-- DIRECTIONS --
Return exactly the lines that run from the beginning through the line containing "M['ground'] = ground_mat()", both included, and no others.

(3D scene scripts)
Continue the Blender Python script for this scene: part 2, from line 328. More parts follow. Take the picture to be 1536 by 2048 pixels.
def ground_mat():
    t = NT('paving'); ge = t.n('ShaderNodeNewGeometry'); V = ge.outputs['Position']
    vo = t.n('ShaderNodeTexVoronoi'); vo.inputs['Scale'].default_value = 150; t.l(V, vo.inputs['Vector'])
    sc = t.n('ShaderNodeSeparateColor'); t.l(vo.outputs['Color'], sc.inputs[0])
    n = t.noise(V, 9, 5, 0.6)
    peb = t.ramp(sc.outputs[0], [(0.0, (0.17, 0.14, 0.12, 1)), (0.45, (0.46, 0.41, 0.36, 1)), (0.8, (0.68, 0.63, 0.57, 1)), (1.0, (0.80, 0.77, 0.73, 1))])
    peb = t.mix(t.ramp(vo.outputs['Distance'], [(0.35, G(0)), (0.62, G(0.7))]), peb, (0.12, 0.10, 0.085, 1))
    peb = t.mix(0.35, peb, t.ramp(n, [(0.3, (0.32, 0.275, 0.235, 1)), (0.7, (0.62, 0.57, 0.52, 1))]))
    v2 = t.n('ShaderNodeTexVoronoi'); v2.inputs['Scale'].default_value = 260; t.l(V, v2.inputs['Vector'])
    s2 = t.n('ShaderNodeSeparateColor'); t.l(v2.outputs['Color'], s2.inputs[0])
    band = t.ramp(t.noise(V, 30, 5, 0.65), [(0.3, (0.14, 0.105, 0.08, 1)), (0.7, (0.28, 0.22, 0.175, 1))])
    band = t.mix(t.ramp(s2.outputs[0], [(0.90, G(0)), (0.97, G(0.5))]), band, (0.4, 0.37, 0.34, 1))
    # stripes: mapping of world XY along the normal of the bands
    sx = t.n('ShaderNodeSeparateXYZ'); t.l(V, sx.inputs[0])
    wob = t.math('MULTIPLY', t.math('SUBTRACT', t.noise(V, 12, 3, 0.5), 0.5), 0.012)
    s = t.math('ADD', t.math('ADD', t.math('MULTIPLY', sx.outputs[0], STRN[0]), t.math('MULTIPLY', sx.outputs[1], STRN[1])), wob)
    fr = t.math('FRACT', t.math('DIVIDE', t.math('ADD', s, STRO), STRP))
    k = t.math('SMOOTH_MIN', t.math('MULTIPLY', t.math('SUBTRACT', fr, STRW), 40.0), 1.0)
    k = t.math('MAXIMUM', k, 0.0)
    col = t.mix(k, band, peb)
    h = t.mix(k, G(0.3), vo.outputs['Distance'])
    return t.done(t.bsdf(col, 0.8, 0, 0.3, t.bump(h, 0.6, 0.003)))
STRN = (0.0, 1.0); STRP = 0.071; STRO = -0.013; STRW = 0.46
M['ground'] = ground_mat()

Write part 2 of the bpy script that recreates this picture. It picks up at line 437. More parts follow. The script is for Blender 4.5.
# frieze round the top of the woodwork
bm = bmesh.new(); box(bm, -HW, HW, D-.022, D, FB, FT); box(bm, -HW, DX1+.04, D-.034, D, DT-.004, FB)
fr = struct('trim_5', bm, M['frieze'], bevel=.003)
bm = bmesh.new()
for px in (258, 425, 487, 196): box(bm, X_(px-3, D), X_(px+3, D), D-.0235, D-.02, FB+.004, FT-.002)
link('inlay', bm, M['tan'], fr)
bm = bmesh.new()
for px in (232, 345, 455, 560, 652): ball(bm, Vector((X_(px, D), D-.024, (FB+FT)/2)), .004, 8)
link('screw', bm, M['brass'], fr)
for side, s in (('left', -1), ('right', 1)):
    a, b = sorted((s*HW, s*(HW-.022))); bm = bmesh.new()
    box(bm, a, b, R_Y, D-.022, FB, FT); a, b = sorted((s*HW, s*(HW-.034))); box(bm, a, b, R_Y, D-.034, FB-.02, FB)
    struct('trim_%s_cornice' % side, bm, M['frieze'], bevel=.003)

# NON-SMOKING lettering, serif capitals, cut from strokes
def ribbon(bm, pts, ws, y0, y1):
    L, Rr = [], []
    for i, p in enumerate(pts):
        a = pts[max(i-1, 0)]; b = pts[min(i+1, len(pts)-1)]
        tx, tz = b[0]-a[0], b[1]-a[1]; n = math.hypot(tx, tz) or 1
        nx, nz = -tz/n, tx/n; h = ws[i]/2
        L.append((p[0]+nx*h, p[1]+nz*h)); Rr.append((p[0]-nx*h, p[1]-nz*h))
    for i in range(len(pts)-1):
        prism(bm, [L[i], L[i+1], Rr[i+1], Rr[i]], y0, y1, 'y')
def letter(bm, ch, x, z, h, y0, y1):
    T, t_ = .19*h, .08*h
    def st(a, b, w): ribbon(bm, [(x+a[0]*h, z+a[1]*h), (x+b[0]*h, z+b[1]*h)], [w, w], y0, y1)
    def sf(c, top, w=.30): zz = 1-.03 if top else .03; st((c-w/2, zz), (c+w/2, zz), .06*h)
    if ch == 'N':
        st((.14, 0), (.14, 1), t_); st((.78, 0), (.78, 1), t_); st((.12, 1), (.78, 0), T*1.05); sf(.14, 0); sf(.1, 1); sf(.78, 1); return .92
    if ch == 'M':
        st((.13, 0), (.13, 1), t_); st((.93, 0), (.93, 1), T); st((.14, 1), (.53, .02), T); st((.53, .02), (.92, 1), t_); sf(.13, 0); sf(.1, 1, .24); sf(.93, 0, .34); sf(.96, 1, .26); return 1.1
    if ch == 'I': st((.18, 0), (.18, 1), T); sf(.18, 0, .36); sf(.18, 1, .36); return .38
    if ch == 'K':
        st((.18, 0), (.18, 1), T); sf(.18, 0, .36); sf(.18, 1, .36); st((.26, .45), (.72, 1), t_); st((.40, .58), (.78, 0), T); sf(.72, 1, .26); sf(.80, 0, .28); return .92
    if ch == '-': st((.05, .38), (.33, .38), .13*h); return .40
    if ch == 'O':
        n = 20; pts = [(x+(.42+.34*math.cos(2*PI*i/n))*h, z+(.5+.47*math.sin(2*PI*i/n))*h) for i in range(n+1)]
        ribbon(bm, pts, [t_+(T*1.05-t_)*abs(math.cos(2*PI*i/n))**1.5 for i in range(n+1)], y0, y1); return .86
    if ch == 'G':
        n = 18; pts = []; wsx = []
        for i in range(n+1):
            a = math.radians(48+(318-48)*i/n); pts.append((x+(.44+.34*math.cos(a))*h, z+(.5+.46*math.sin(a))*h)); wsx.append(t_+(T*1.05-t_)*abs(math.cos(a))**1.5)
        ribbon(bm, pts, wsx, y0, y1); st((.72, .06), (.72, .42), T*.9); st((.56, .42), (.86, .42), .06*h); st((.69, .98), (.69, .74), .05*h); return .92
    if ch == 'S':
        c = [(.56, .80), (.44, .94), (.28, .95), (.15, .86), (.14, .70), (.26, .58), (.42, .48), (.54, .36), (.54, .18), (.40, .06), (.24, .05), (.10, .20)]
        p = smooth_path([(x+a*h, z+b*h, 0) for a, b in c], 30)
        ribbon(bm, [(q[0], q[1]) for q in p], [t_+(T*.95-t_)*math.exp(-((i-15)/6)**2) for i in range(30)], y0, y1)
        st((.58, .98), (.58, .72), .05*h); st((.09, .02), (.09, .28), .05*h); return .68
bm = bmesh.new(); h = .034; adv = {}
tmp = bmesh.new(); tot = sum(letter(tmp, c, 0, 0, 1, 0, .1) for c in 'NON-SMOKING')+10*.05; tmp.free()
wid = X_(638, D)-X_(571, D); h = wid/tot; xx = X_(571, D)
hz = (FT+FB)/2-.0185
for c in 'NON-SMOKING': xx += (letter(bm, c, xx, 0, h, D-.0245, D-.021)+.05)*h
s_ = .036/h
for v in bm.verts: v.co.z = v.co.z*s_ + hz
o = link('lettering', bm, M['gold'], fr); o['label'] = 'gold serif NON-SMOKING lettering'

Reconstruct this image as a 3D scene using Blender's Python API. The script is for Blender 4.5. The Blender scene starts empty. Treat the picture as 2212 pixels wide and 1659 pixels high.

-- FULL OUTPUT --
Continue the Blender Python script for this scene: part 2, from line 328. More parts follow. Take the picture to be 1536 by 2048 pixels.
def ground_mat():
    t = NT('paving'); ge = t.n('ShaderNodeNewGeometry'); V = ge.outputs['Position']
    vo = t.n('ShaderNodeTexVoronoi'); vo.inputs['Scale'].default_value = 150; t.l(V, vo.inputs['Vector'])
    sc = t.n('ShaderNodeSeparateColor'); t.l(vo.outputs['Color'], sc.inputs[0])
    n = t.noise(V, 9, 5, 0.6)
    peb = t.ramp(sc.outputs[0], [(0.0, (0.17, 0.14, 0.12, 1)), (0.45, (0.46, 0.41, 0.36, 1)), (0.8, (0.68, 0.63, 0.57, 1)), (1.0, (0.80, 0.77, 0.73, 1))])
    peb = t.mix(t.ramp(vo.outputs['Distance'], [(0.35, G(0)), (0.62, G(0.7))]), peb, (0.12, 0.10, 0.085, 1))
    peb = t.mix(0.35, peb, t.ramp(n, [(0.3, (0.32, 0.275, 0.235, 1)), (0.7, (0.62, 0.57, 0.52, 1))]))
    v2 = t.n('ShaderNodeTexVoronoi'); v2.inputs['Scale'].default_value = 260; t.l(V, v2.inputs['Vector'])
    s2 = t.n('ShaderNodeSeparateColor'); t.l(v2.outputs['Color'], s2.inputs[0])
    band = t.ramp(t.noise(V, 30, 5, 0.65), [(0.3, (0.14, 0.105, 0.08, 1)), (0.7, (0.28, 0.22, 0.175, 1))])
    band = t.mix(t.ramp(s2.outputs[0], [(0.90, G(0)), (0.97, G(0.5))]), band, (0.4, 0.37, 0.34, 1))
    # stripes: mapping of world XY along the normal of the bands
    sx = t.n('ShaderNodeSeparateXYZ'); t.l(V, sx.inputs[0])
    wob = t.math('MULTIPLY', t.math('SUBTRACT', t.noise(V, 12, 3, 0.5), 0.5), 0.012)
    s = t.math('ADD', t.math('ADD', t.math('MULTIPLY', sx.outputs[0], STRN[0]), t.math('MULTIPLY', sx.outputs[1], STRN[1])), wob)
    fr = t.math('FRACT', t.math('DIVIDE', t.math('ADD', s, STRO), STRP))
    k = t.math('SMOOTH_MIN', t.math('MULTIPLY', t.math('SUBTRACT', fr, STRW), 40.0), 1.0)
    k = t.math('MAXIMUM', k, 0.0)
    col = t.mix(k, band, peb)
    h = t.mix(k, G(0.3), vo.outputs['Distance'])
    return t.done(t.bsdf(col, 0.8, 0, 0.3, t.bump(h, 0.6, 0.003)))
STRN = (0.0, 1.0); STRP = 0.071; STRO = -0.013; STRW = 0.46
M['ground'] = ground_mat()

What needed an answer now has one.